Daniel Crooks
Intersection
27th November – 20th December 2008
Anna Schwartz Gallery
Beyond the usual vernacular of video art, Daniel Crooks has developed his own approach entirely. Absorbing influences including the early scientific photography of Eadweard Muybridge and Etienne Jules Marey (whose work inspired the seminal Nude descending a staircase, 1912 by Marcel Duchamp), Crooks has a deep understanding of how a work of art can express the experiential value of time.
The subjects of Daniel’s work; the recurrence of city transport systems, lifts in high-rise buildings alongside images of the sea, invoke an idea of the world made as much of time as space and that indeed we ourselves are also made of time. (Wittgenstein quipped that it is best to think of the self as a rope or string).

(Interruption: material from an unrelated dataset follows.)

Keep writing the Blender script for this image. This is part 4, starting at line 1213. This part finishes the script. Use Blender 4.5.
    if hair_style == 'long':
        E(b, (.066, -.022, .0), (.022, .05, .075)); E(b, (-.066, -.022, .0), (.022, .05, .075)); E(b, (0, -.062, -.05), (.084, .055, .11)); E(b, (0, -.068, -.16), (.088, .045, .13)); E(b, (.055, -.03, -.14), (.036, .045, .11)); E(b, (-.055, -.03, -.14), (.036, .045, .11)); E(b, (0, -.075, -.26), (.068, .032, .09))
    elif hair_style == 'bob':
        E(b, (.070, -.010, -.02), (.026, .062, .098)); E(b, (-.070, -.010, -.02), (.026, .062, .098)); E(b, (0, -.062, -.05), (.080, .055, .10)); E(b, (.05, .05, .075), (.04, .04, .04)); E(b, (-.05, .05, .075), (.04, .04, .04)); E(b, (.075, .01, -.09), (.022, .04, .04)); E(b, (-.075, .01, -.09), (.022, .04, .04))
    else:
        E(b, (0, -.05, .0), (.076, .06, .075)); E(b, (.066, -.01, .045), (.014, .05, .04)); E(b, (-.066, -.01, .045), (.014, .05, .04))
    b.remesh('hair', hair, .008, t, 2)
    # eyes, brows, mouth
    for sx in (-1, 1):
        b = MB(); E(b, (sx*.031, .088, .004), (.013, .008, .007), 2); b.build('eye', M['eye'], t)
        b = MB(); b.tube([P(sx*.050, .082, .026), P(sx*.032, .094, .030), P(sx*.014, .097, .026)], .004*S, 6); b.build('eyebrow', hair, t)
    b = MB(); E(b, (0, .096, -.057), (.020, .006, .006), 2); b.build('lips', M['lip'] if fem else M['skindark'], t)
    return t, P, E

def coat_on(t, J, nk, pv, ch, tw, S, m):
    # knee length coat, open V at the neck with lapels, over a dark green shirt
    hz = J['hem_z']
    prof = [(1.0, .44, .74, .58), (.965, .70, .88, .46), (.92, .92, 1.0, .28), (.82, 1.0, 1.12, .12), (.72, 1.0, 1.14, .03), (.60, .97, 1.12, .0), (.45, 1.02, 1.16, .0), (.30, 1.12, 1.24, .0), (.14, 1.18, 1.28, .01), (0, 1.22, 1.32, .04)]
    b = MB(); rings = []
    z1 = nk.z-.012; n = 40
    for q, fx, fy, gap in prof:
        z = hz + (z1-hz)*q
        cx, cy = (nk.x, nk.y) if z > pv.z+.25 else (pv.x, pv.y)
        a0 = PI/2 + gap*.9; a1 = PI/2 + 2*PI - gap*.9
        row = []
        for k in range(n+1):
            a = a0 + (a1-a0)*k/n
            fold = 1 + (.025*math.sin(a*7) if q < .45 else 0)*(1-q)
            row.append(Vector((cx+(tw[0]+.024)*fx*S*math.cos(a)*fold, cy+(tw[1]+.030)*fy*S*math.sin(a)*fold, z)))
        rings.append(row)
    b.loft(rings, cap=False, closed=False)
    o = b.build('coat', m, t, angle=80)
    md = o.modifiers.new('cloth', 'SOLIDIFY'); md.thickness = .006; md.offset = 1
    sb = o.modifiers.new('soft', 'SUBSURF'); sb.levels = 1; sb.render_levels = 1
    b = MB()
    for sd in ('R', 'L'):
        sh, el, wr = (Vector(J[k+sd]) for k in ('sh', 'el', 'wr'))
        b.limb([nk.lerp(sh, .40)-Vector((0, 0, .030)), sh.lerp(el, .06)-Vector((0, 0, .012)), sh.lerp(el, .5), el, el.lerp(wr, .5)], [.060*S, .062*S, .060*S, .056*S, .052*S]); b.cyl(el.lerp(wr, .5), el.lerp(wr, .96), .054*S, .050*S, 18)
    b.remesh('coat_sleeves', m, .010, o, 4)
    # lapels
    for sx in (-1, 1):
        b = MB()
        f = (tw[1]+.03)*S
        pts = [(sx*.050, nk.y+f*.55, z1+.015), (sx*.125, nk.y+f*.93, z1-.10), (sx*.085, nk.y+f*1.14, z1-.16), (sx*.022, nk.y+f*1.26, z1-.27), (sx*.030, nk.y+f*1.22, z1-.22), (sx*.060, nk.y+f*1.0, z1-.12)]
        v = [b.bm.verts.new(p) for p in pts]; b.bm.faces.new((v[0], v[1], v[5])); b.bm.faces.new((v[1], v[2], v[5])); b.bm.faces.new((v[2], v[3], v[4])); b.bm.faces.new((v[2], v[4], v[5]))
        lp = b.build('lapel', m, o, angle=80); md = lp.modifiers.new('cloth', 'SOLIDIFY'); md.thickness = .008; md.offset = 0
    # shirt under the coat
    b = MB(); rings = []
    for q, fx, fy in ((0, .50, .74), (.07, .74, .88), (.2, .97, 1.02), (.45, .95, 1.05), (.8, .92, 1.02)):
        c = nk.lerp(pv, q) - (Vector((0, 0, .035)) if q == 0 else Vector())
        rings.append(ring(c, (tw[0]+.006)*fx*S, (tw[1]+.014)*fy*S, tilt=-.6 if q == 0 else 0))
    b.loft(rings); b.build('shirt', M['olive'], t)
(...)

Crooks works, literally, from inside the medium, deconstructing its time-space matrix to reveal the inner truth about the subjects of video: they are purely temporal.
The five works comprising Intersection are all sourced from the same ‘volume’ of video footage. Each video is a formal variation that navigates an alternative path through the same light field, pushing its own ‘picture plane’ through that space along opposing axes.

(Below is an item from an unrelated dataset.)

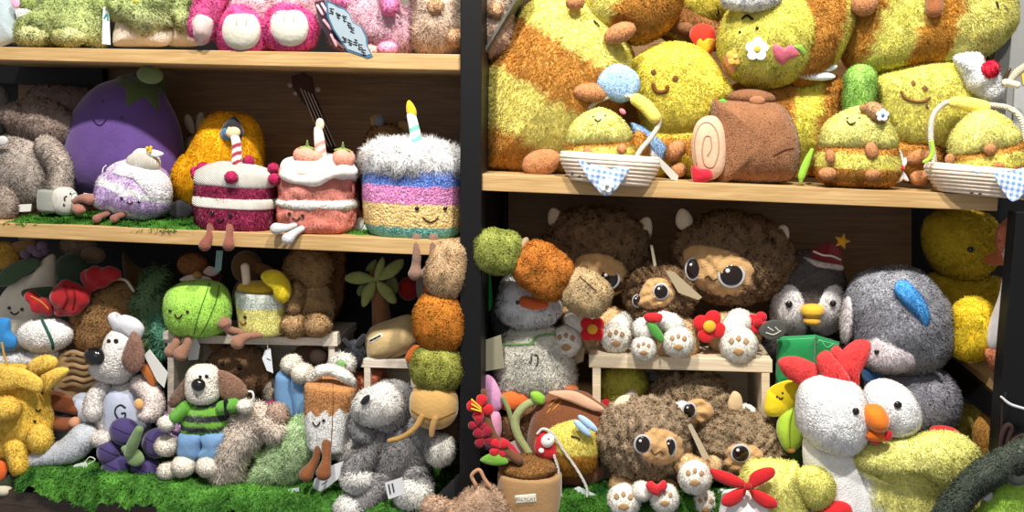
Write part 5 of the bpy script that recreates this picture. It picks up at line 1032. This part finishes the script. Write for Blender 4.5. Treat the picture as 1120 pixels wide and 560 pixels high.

The two most figurative videos navigate the entire volume of footage – each swapping time for the vertical or the horizontal. The second, more abstracted videos are reduced to horizontal and vertical ‘planes’.
The centre work – a single pixel of information that tunnels through time – is the intersection between opposing axes, almost like the fulcrum or nodal point, and in turn acts as a pivot for the installation.
These works declare that reproducing first glances won’t do: the great power of art is to reveal truth through an augmentation of how the world appears.